**WRITTEN EXERCISE:** Copy out the data below from the line containing "Reconstruct this image" to the line containing "from pxr import", both lines included, with all images left out.

**PROVIDED RECORDS:**
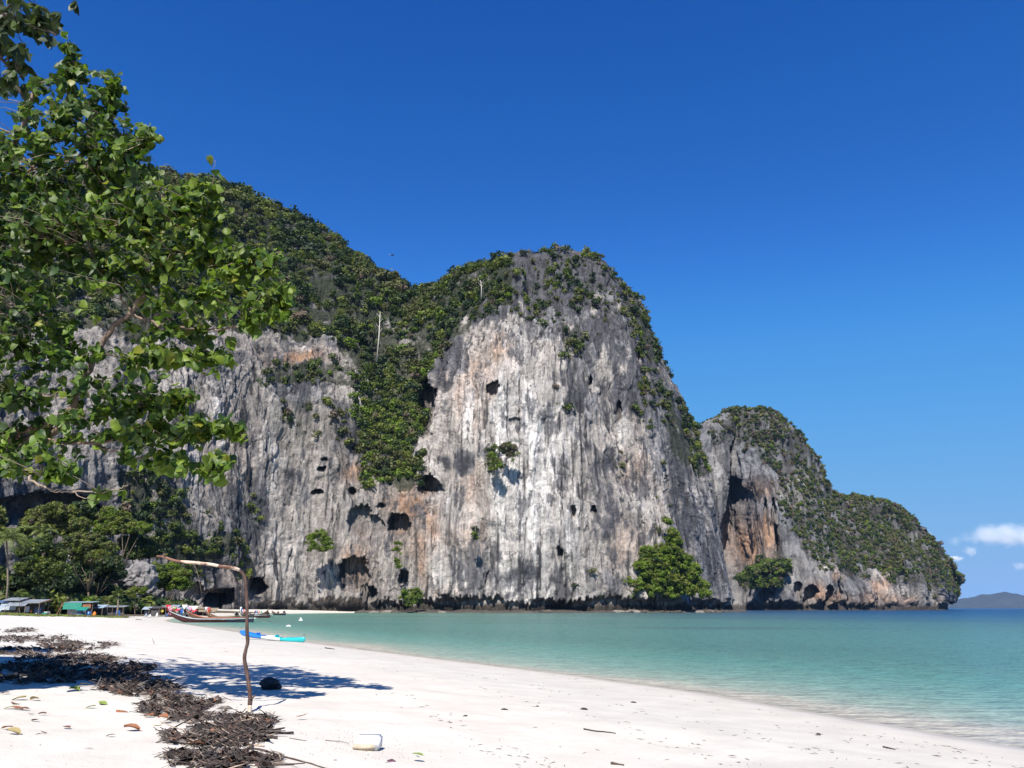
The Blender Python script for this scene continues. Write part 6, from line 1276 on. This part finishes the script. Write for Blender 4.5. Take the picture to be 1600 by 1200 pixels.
# the neighbouring trees just outside the left edge, known from the shade they throw across the upper wrack
SHT = dict(group=None, mats=[G1, G2, G3, G1, G2, G1, G3], bsize=(.35, .7)); WS = [.5, .4, .1, 0, 0, 0, 0]
beach_tree('shade_tree', 'broad tree just beyond the left edge, shading the near end of the wrack', 'tree', -420, 12.3, [(-200, 560, 130), (-330, 600, 160), (-210, 450, 110), (-200, 680, 80), (-450, 520, 150), (-340, 430, 120)], WS, 91, dens=1.5, **SHT)
beach_tree('shade_tree', 'second tree beyond the left edge, shading the middle of the wrack', 'tree', -330, 16.5, [(-180, 650, 95), (-270, 690, 110), (-190, 740, 80), (-260, 580, 100), (-380, 640, 120)], WS, 92, dens=1.5, **SHT)
beach_tree('shade_tree', 'third tree beyond the left edge, shading the far end of the wrack', 'tree', -260, 22, [(-160, 720, 80), (-250, 710, 95), (-170, 660, 80), (-230, 780, 70)], WS, 93, dens=1.5, **SHT)
# ================================================================== clouds and air
def cloud_mat(seed, dens):
    m = bpy.data.materials.new('cloud_vapour'); m.use_nodes = True; n = m.node_tree.nodes; l = m.node_tree.links; n.remove(n['Principled BSDF'])
    v = n.new('ShaderNodeVolumePrincipled'); v.inputs['Color'].default_value = (1, 1, 1, 1); v.inputs['Anisotropy'].default_value = -.25
    tc = n.new('ShaderNodeTexCoord'); nz = n.new('ShaderNodeTexNoise'); nz.inputs['Scale'].default_value = 2.2; nz.inputs['Detail'].default_value = 5; nz.noise_dimensions = '4D'; nz.inputs['W'].default_value = seed
    mp = n.new('ShaderNodeMapping'); mp.inputs['Scale'].default_value = (1.6, 1, .6); l.new(tc.outputs['Object'], mp.inputs[0]); l.new(mp.outputs[0], nz.inputs['Vector'])
    ln = n.new('ShaderNodeVectorMath'); ln.operation = 'LENGTH'; l.new(tc.outputs['Object'], ln.inputs[0])
    s = n.new('ShaderNodeMath'); s.operation = 'MULTIPLY_ADD'; s.inputs[1].default_value = 1.75; l.new(nz.outputs['Fac'], s.inputs[0])
    s2 = n.new('ShaderNodeMath'); s2.operation = 'MULTIPLY'; s2.inputs[1].default_value = -1.0; l.new(ln.outputs['Value'], s2.inputs[0]); l.new(s2.outputs[0], s.inputs[2])
    mr = n.new('ShaderNodeMapRange'); mr.inputs[1].default_value = .02; mr.inputs[2].default_value = .55; mr.inputs[3].default_value = 0; mr.inputs[4].default_value = dens; l.new(s.outputs[0], mr.inputs[0])
    l.new(mr.outputs[0], v.inputs['Density']); l.new(v.outputs[0], n['Material Output'].inputs['Volume']); return m
import bmesh
CL = [('widest white cloud at the right edge above the horizon', 1565, 836, 62, 20, .0014), ('white end of the same low cloud bank, cut by the right edge', 1620, 838, 50, 22, .0014), ('small round faint cloud left of the wide cloud', 1492, 845, 12, 9, .0014), ('faint pinkish puff below the small round cloud', 1517, 861, 13, 9, .0035), ('thin white streak of cloud just right of the headland', 1492, 873, 15, 5, .007), ('white wisp of cloud touching the headland slope', 1447, 842, 15, 12, .008), ('very faint low puff far right above the sea', 1594, 885, 14, 8, .002)]
for i, (lab, x, y, rx, ry, dn) in enumerate(CL):
    c = P(x, y, 16000); k = 16000 / FOC * 1.05
    bm = bmesh.new(); bmesh.ops.create_icosphere(bm, subdivisions=3, radius=1.0); me = bpy.data.meshes.new('cloud'); bm.to_mesh(me); bm.free(); me.materials.append(cloud_mat(i * 3.7, dn))
    o = link('cloud', me, None, c); o.scale = (rx * k, max(rx, ry) * k * .6, ry * k); tag(o, lab, 'cloud')
m = bpy.data.materials.new('sea_haze'); m.use_nodes = True; n = m.node_tree.nodes; n.remove(n['Principled BSDF']); v = n.new('ShaderNodeVolumePrincipled')
v.inputs['Color'].default_value = (.32, .56, 1.0, 1); v.inputs['Density'].default_value = 2.0e-5; v.inputs['Anisotropy'].default_value = .0
m.node_tree.links.new(v.outputs[0], n['Material Output'].inputs['Volume'])
mb = MB(); mb.box((0, 0, 127), (27000, 27000, 286)); o = mb.build('haze', m); tag(o, kind='stuff')
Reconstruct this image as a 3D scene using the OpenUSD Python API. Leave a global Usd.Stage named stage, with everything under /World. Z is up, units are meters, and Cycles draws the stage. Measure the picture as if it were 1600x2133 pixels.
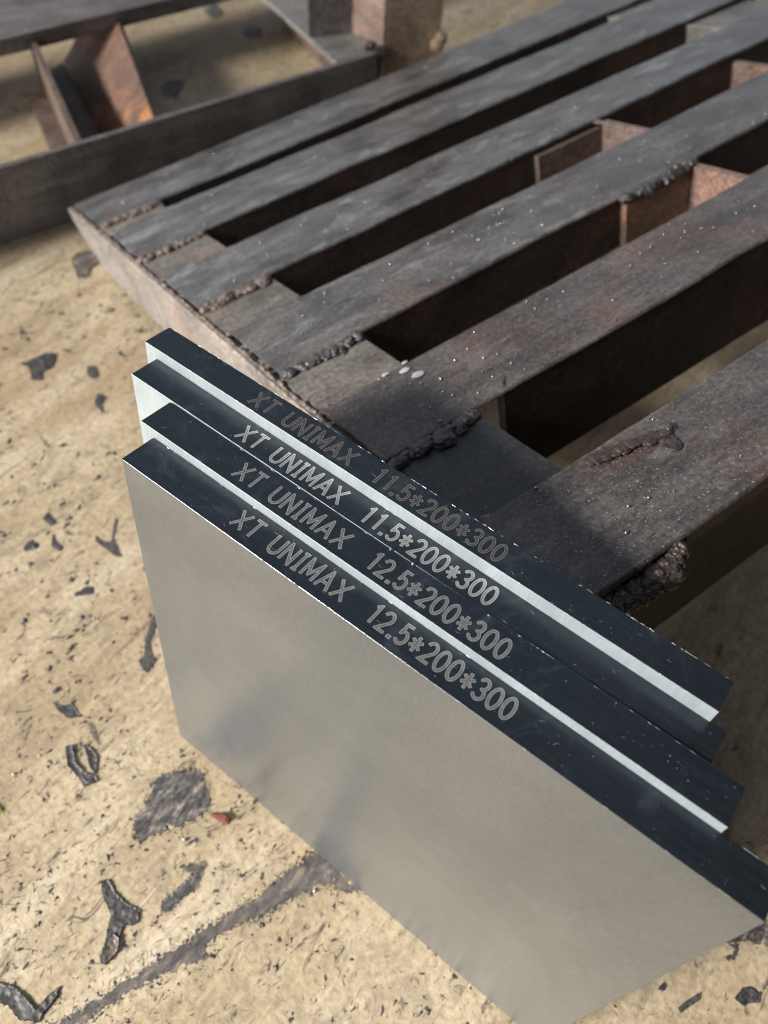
import math, random
import numpy as np, trimesh, usdkit, meshkit
from scipy.spatial import Delaunay
from shapely.geometry import Polygon, LineString, Point, MultiPolygon
from shapely.ops import unary_union
from shapely import affinity
import shapely
from pxr import Usd, UsdGeom, UsdLux, UsdShade, Gf, Sdf

stage = Usd.Stage.CreateInMemory()
UsdGeom.SetStageUpAxis(stage, UsdGeom.Tokens.z)
UsdGeom.SetStageMetersPerUnit(stage, 1.0)
UsdGeom.Xform.Define(stage, '/World')
MM = 0.001

# ------------------------------------------------------------------ camera
CAM_POS = (0.14516, -0.06141, 0.37219)
RIGHT = np.array([0.792954, 0.606908, 0.053729])
UP = np.array([-0.515343, 0.62104, 0.590535])
BACK = np.array([0.325033, -0.495956, 0.805221])
cam = UsdGeom.Camera.Define(stage, '/World/camera')
cam.AddTransformOp().Set(Gf.Matrix4d(*RIGHT, 0, *UP, 0, *BACK, 0, *CAM_POS, 1))
cam.CreateFocalLengthAttr(5.7)
cam.CreateHorizontalApertureAttr(5.7 * 1600 / 1640)
cam.CreateVerticalApertureAttr(5.7 * 2133.33 / 1640)
cam.CreateClippingRangeAttr(Gf.Vec2f(0.01, 100))
cam.CreateFStopAttr(2.4)
cam.CreateFocusDistanceAttr(0.236)
cam.CreateExposureAttr(1.2)

# ------------------------------------------------------------------ light
SUN_AZ = (-0.50, -0.866)          # horizontal direction towards the sun
SUN_EL = math.radians(32)
sun_dir = np.array([SUN_AZ[0] * math.cos(SUN_EL), SUN_AZ[1] * math.cos(SUN_EL), math.sin(SUN_EL)])
sun_dir /= np.linalg.norm(sun_dir)
sky_mat = usdkit.material(stage, '/World/Looks/sky_air', {
    's': ('sky_texture', {'sky_type': 'single_scattering', 'sun_disc': False, 'sun_elevation': SUN_EL,
                          'sun_rotation': math.atan2(sun_dir[0], sun_dir[1]), 'air_density': 1.0, 'aerosol_density': 2.5}),
    'h': ('hsv', {'saturation': 0.58}),
    'b': ('background_shader', {'strength': 0.06})},
    [('s.color', 'h.color'), ('h.color', 'b.color')], surface='b.background')
dome = UsdLux.DomeLight.Define(stage, '/World/sky')
UsdShade.MaterialBindingAPI.Apply(dome.GetPrim()).Bind(sky_mat)
dome.GetPrim().SetCustomDataByKey('kind', 'structure')
sun = UsdLux.DistantLight.Define(stage, '/World/sun')
sun.CreateIntensityAttr(1.25)
sun.CreateNormalizeAttr(True) if hasattr(sun, 'CreateNormalizeAttr') else None
sun.CreateAngleAttr(18.0)
sun.CreateColorAttr(Gf.Vec3f(1.0, 0.965, 0.91))
zz = sun_dir
xx = np.cross([0, 0, 1.0], zz); xx /= np.linalg.norm(xx)
yy = np.cross(zz, xx)
sun.AddTransformOp().Set(Gf.Matrix4d(*xx, 0, *yy, 0, *zz, 0, *(zz * 5), 1))

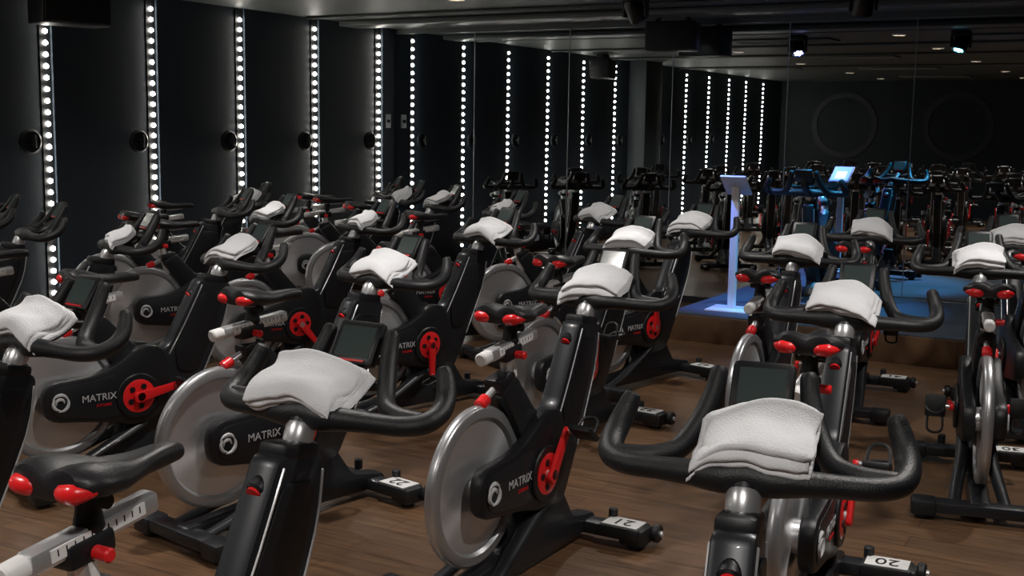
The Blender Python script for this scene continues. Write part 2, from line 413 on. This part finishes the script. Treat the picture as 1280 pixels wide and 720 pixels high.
def place_bike(x,y,towel,num,hd,cr,z=0,name='indoor_cycling_bike'):
    if hd is None: hd=math.degrees(math.atan2(FP[0]-x,FP[1]-y))
    e=bpy.data.objects.new(name,None); sc.collection.objects.link(e)
    e.empty_display_size=.2
    e.location=(x,y,z); e.rotation_euler=(0,0,-math.radians(hd))
    obj('frame_body',me_body,e)
    sy,sz=seat.get(num,(random.uniform(-.03,.04),random.uniform(-.05,.0)))
    obj('saddle_and_post',me_saddle,e,(0,sy,sz))
    obj('flywheel',me_wheel,e,(0,WY,WZ))
    obj('crankset',me_crank,e,(0,CY,CZ),(-math.radians(cr),0,0))
    if num is not None:
        t=text_mesh(str(num),.085,.0006,M_ink)
        obj('number_sticker',t,e,(.19,-.06,.0915),(0,0,math.pi))
    if towel:
        o=obj('folded_towel',towels[tw.get(num,num%5)],None)
        o.matrix_world=e.matrix_basis@Matrix.Translation((random.uniform(-.02,.02),0,ZB+.002))@Matrix.Rotation(random.uniform(-.08,.08),4,'Z')
    return e
for r in bikes: place_bike(*r)

# ---------------------------------------------------------------- room
XL,XR,YM,YB,HC=-7.32,3.0,10.2,-2.9,2.56
def boxobj(name,lo,hi,mat,bev=0):
    b=B([mat]); c=[(lo[i]+hi[i])/2 for i in range(3)]; d=[hi[i]-lo[i] for i in range(3)]
    b.box((0,0,0),d,mat,bev); return obj(name,b.mesh(name),None,c)
boxobj('floor',(XL-.2,YB-.2,-.1),(XR+.2,YM+.2,0),M_floor)
boxobj('ceiling',(XL-.2,YB-.2,HC),(XR+.2,YM+.2,HC+.1),M_ceil)
boxobj('wall_left',(XL-.15,YB,0),(XL,YM,HC),M_wall)
boxobj('wall_right',(XR,YB,0),(XR+.15,YM,HC),M_wallb)
boxobj('wall_back',(XL-.15,YB-.15,0),(XR+.15,YB,HC),M_wallb)
boxobj('wall_mirror',(XL-.15,YM+.012,0),(XR+.15,YM+.16,HC),M_trim)
xs=[XL,-6.32,-5.26,-4.20,-3.13,-2.07,-1.0,.06,1.12,2.18,XR]
b=B([M_mirror,M_seam])
for i in range(len(xs)-1):
    a,c=xs[i]+.003,xs[i+1]-.003
    b.box(((a+c)/2,YM+.005,(HC-.05+.06)/2),(c-a,.010,HC-.05-.06),M_mirror)
    if i: b.box((xs[i],YM-.002,(HC-.05+.06)/2),(.007,.006,HC-.11),M_seam)
obj('mirror_panels',b.mesh('mirror_panels'))
boxobj('trim_1',(XL,YM-.012,HC-.05),(XR,YM+.012,HC),M_duct)
boxobj('baseboard_mirror',(XL,YM-.015,0),(XR,YM+.012,.06),M_trim)
boxobj('baseboard_left',(XL,YB,0),(XL+.03,YM-.02,.10),M_trim)
strips=[9.90,8.89,7.88,6.87,5.86,4.85,3.30,2.14,1.12,.13,-.78,-1.76]
b=B([M_wall]); 
ends=[YM]+strips+[YB]
for i in range(len(ends)-1):
    y1=ends[i]-(.05 if i else 0); y0=ends[i+1]+(.05 if i<len(ends)-2 else 0)
    t0,t1=.05,.025
    vs=[(0,y0,.1),(t0,y0,.1),(t1,y1,.1),(0,y1,.1),(0,y0,HC),(t0,y0,HC),(t1,y1,HC),(0,y1,HC)]
    b.add([(v[0]+XL,v[1],v[2]-.0) for v in vs],[[0,1,2,3],[4,5,6,7],[0,1,5,4],[1,2,6,5],[2,3,7,6],[3,0,4,7]],M_wall)
obj('wall_panel_cladding',b.mesh('wall_panel_cladding',20))
b=B([M_channel,M_led])
b.box((0,0,(HC+.1)/2),(.02,.09,HC-.12),M_channel)
bm=bmesh.new()
z=.22
while z<HC-.05:
    bmesh.ops.create_icosphere(bm,subdivisions=1,radius=.0195,matrix=Matrix.Translation((.018,0,z)))
    z+=.083
b.addbm(bm,M_led)
me_strip=b.mesh('led_strip')
for y in strips: obj('led_strip_light',me_strip,None,(XL+.022,y,0))
b=B([M_wall,M_ring])
b.lathe([(0,0),(.085,0),(.092,.01),(.092,.022),(.075,.032),(.07,.022),(0,.022)],M_ring,Mx,32)
b.cyl((.02,0,0),(.06,0,0),.018,M_ring); b.cyl((.06,0,-.045),(.06,0,.045),.011,M_ring)
me_br=b.mesh('wall_bracket')
for y in strips[:9]: obj('wall_hook',me_br,None,(XL+.04,y-.17,1.42))
boxobj('wall_left_pilaster',(XL,3.75,0),(XL+.30,4.35,HC),M_pil,.004)
b=B([M_white,M_trim]); b.box((0,0,0),(.012,.09,.14),M_white,.003); b.box((.008,0,0),(.006,.05,.03),M_trim)
obj('light_switch',b.mesh('light_switch'),None,(XL+.04,10.06,1.62))
b=B([M_ring])
for x in(-3.9,-6.0,-1.6,.7):
    My=Matrix.Translation((x,YB+.012,1.72))@Matrix.Rotation(math.radians(-90),4,'X')
    b.lathe([(.53,-.01),(.63,-.01),(.63,.01),(.53,.01),(.53,-.01)],M_ring,My,64)
obj('wall_ring_decor',b.mesh('wall_ring_decor'))

# podium
b=B([M_carpet,M_floor,M_orange])
PX0,PX1,PY0=-3.42,.9,8.28
b.box(((PX0+PX1)/2,(PY0+YM-.02)/2,.098),(PX1-PX0,YM-.02-PY0,.196),M_floor,.004)
b.box(((PX0+PX1)/2,(PY0+YM-.02)/2,.198),(PX1-PX0-.05,YM-.07-PY0,.01),M_carpet)
obj('podium_stage',b.mesh('podium_stage'))
PT=.204
place_bike(-2.50,8.78,0,None,176,60,PT-.001,'instructor_cycling_bike')
def stand(x,y,zr):
    b=B([M_white,M_tab,M_tab2,M_silver])
    b.box((0,0,.008),(.34,.30,.016),M_white,.005)
    b.box((0,0,.48),(.062,.035,.94),M_white,.008)
    Mc=rotm('X',-35)
    b.box((0,0,.96),(.20,.25,.018),M_white,.007,Mc)
    n=Mc@Vector((0,0,1)); c=Vector((0,0,.96))+n*.010
    b.box(c,(.17,.215,.003),M_tab,0,Mc)
    b.box(c+n*.002+Mc@Vector((0,.02,0)),(.10,.11,.002),M_tab2,0,Mc)
    o=obj('tablet_floor_stand',b.mesh('tablet_floor_stand'),None,(x,y,PT),(0,0,zr))
stand(-3.02,8.66,0.05)

def speaker(name,loc,d,rot):
    b=B([M_spk,M_trim,M_grille])
    b.box((0,0,0),d,M_trim,.015)
    b.box((0,-d[1]/2-.004,0),(d[0]*.94,.012,d[2]*.90),M_spk,.004)
    for sx in(-1,1):
        b.box((sx*d[0]*.3,0,d[2]/2+.03),(.03,.10,.07),M_trim,.004)
    obj(name,b.mesh(name),None,loc,rot)
speaker('ceiling_speaker',(-4.05,9.80,2.38),(.44,.24,.25),(0,0,.15))
speaker('ceiling_speaker',(-7.0,5.85,2.37),(.50,.26,.26),(0,0,math.radians(75)))

def beam(x,y,lens,col,power,target):
    b=B([M_trim,M_lampb,lens])
    b.box((0,0,HC-2.44-.03),(.17,.14,.055),M_trim,.01)
    for sx in(-1,1): b.box((sx*.085,0,.02),(.02,.06,.14),M_trim,.006)
    T=Vector(target)-Vector((x,y,2.44)); q=T.to_track_quat('Z','Y').to_matrix().to_4x4()
    b.lathe([(0,-.09),(.05,-.09),(.068,-.05),(.072,.07),(.060,.085),(.055,.075)],M_lampb,q,28)
    for k in range(7):
        a=k*math.pi/3; r=0 if k==6 else .034
        b.lathe([(0,.0745),(.0145,.0745),(.0145,.079),(0,.079)],lens,q@Matrix.Translation((r*math.cos(a),r*math.sin(a),0)),12)
    b.cyl((-.09,0,0),(.09,0,0),.015,M_trim)
    o=obj('moving_head_stage_light',b.mesh('moving_head'),None,(x,y,2.44))
    l=bpy.data.lights.new('beam','SPOT'); l.color=col;l.energy=power;l.spot_size=math.radians(50);l.spot_blend=.6;l.shadow_soft_size=.03
    lo=bpy.data.objects.new('beam_lamp',l); sc.collection.objects.link(lo)
    lo.parent=o; d=T.normalized(); lo.location=d*.12; lo.rotation_euler=T.to_track_quat('-Z','Y').to_euler()
beam(-3.67,8.16,M_blue,(.14,.26,1),220,(-2.95,9.3,.2))
beam(-2.05,8.29,M_cyan,(.05,.5,1),240,(-2.45,9.1,.4))

def downlight(x,y,p,warm=(1,.95,.90)):
    b=B([M_white,M_down])
    b.lathe([(.075,0),(.062,-.012),(.052,-.004),(.050,0)],M_white,Matrix.Identity(4),28)
    b.lathe([(0,-.003),(.05,-.003)],M_down,Matrix.Identity(4),28)
    o=obj('recessed_downlight',b.mesh('recessed_downlight'),None,(x,y,HC))
    l=bpy.data.lights.new('downlight','SPOT'); l.energy=p;l.color=warm;l.spot_size=math.radians(145);l.spot_blend=.9;l.shadow_soft_size=.06
    lo=bpy.data.objects.new('lamp',l); sc.collection.objects.link(lo); lo.parent=o; lo.location=(0,0,-.02)
for x in(-5.1,-2.7,-.3):
    for y,p in((-1.8,4),(.4,160),(3.2,130),(5.9,100),(7.95,30)):
        downlight(x,y,p*(.8 if x<-5 else 1))

b=B([M_duct,M_grille,M_trim])
b.box((0,0,0),(9.6,.30,.05),M_duct,.01)
obj('ceiling_duct',b.mesh('ceiling_duct'),None,(-2.4,9.3,HC-.03))
def diffuser(x,y,w,l):
    b=B([M_grille,M_trim])
    b.box((0,0,0),(w,l,.012),M_trim)
    for sy in(-1,1): b.box((0,sy*l/2,-.006),(w,.03,.02),M_grille,.003)
    for sx in(-1,1): b.box((sx*w/2,0,-.006),(.03,l,.02),M_grille,.003)
    k=int(l/.06)
    for i in range(1,k): b.box((0,-l/2+i*l/k,-.008),(w-.03,.014,.014),M_grille,0,rotm('X',30))
    obj('air_diffuser',b.mesh('air_diffuser'),None,(x,y,HC-.008))
for x,y in((-4.0,7.6),(-1.5,7.6),(-5.9,6.6),(-4.0,4.6),(-1.2,4.6),(-4.0,1.8),(-6,2.2),(-1.5,.6),(-4,-1)):
    diffuser(x,y,1.1,.42)
b=B([M_duct])
for y in(8.7,6.9,5.2,2.6):
    b.cyl((XL+.1,y,HC-.015),(XR-.1,y,HC-.015),.014,M_duct,seg=10)
obj('ceiling_conduit',b.mesh('ceiling_conduit'))

w=bpy.data.worlds.new('world'); sc.world=w; w.use_nodes=True
w.node_tree.nodes['Background'].inputs[0].default_value=(.02,.025,.03,1)

f=1480.0;H=1.57
dY=Vector((860,187,-f)).normalized()
up=Vector((1,-0.0153,0)).cross(dY)
if up.y<0: up=-up
up.normalize(); dX=dY.cross(up).normalized()
cam=bpy.data.cameras.new('camera'); co=bpy.data.objects.new('camera',cam); sc.collection.objects.link(co)
R=Matrix((dX,dY,up)).to_4x4()
co.matrix_world=Matrix.Translation((0,0,H))@R
cam.lens=36*f/1280; cam.sensor_width=36; cam.clip_start=.05
sc.camera=co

**WRITTEN ANSWER:**
Reconstruct this image as a 3D scene using the OpenUSD Python API. Leave a global Usd.Stage named stage, with everything under /World. Z is up, units are meters, and Cycles draws the stage. Measure the picture as if it were 1600x2133 pixels.
import math, random
import numpy as np, trimesh, usdkit, meshkit
from scipy.spatial import Delaunay
from shapely.geometry import Polygon, LineString, Point, MultiPolygon
from shapely.ops import unary_union
from shapely import affinity
import shapely
from pxr import Usd, UsdGeom, UsdLux, UsdShade, Gf, Sdf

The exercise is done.